Koreografik düşüncede her hareketin bir değeri, hızı, tartımı ve karakter yapısı vardır. Hareketin etkisinin saptanması için koreografiye özgü matematiksel analizler yapılır. Dans adımları, oyuncu jestleri, kısacası kullanılan tüm göstergelerin her biri birbiriyle matematiksel bir düzlemde ilişkilidir. Matematiksel düzlemi koreografideki hareket dengesi belirler. Hareket dengesi birbirine zıt, fakat birbirini tamamlayan devinimlerin doğru dengelenmesiyle kurulur. Hareket dengelerinin içinde oluşturulan epizoddaki cümlelerin değeri de yine bir hareket olarak değerlendirilir (Şenel, 1992:16).

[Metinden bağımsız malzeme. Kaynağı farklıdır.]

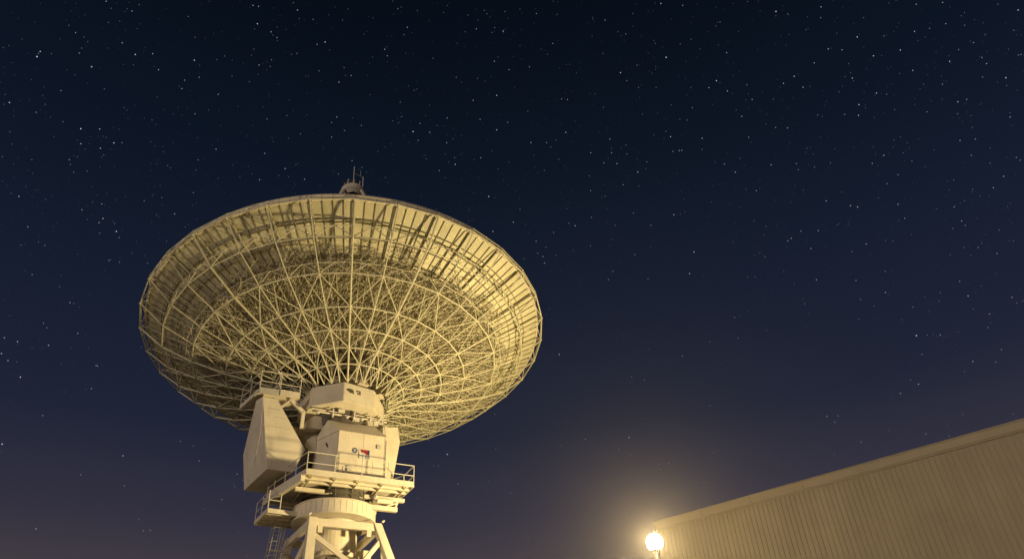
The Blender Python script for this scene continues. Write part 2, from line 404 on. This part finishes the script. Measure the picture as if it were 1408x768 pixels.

Sahnelenen klasik danslar, lineer bir zaman çizgisi üzerinde sürecin sonunda, önceden hedeflenen anlamı üretecek, hikâyeleri ve tasarlanan olayları anlatacak şekilde mekanik hareketler zinciri olarak tasarlanmaktadır.

Dansı izleyenlerin her biri sergilenen performanstan aynı çıkarımları yapabilmektedir ve anlam belirli bir düzen üzerinde şekilsel olarak tanımlıdır. Daha çok kaynak öykü, hikâye ya da librettonun edebi anlamı eserin tümünü kapsar. Uygulanan performanslar biçimsel bir yapı içerisinde akılcı zihinlerin rahatça anlayacakları şekilde, klasik fiziğin zaman anlayışı ile paralel bir zaman anlayışı, yani çizgisel zaman üzerinde olay örüntülerini yerleştirir. Belirli bir sentaks oyunların kurgusuna hâkimdir (Çelik, 2005: 37).

Kentle kırsal kesim arasında mutlaka fark vardır. Kentte oyun geleneksellikten uzaklaşmakta, sahne sanatı haline dönüşmektedir. Ancak bu otantiklikten uzaklaşıldığını göstermemektedir (Ay, 1999: 191).

Ülkemizde özellikle büyük şehirlerde yer alan topluluklarda şova yönelen, seyirciye görsel doyum sağlayan sanatsal zenginliğe sahip birçok ekip yer almaktadır. Bir yandan gösteri sanatları dalında hak ettiği konumu ile diğer yandan da sosyal bir birim olarak tüm eğitim kurumlarında, halkoyunları en yaygın etkinliklerden birisi olarak faaliyetlerini sürdürmektedir. Son yıllarda giderek değişen ve gelişen halkoyunları toplulukları özellikle sahne sunumunda başarılı bir yapıya kavuşmuştur. Yabancı ülkelerde ülkemizi temsil eden bu topluluklar birçok halkoyunları yarışmalarında dereceye girip birincilik almaktadır (Özbilgin, 2005: 261).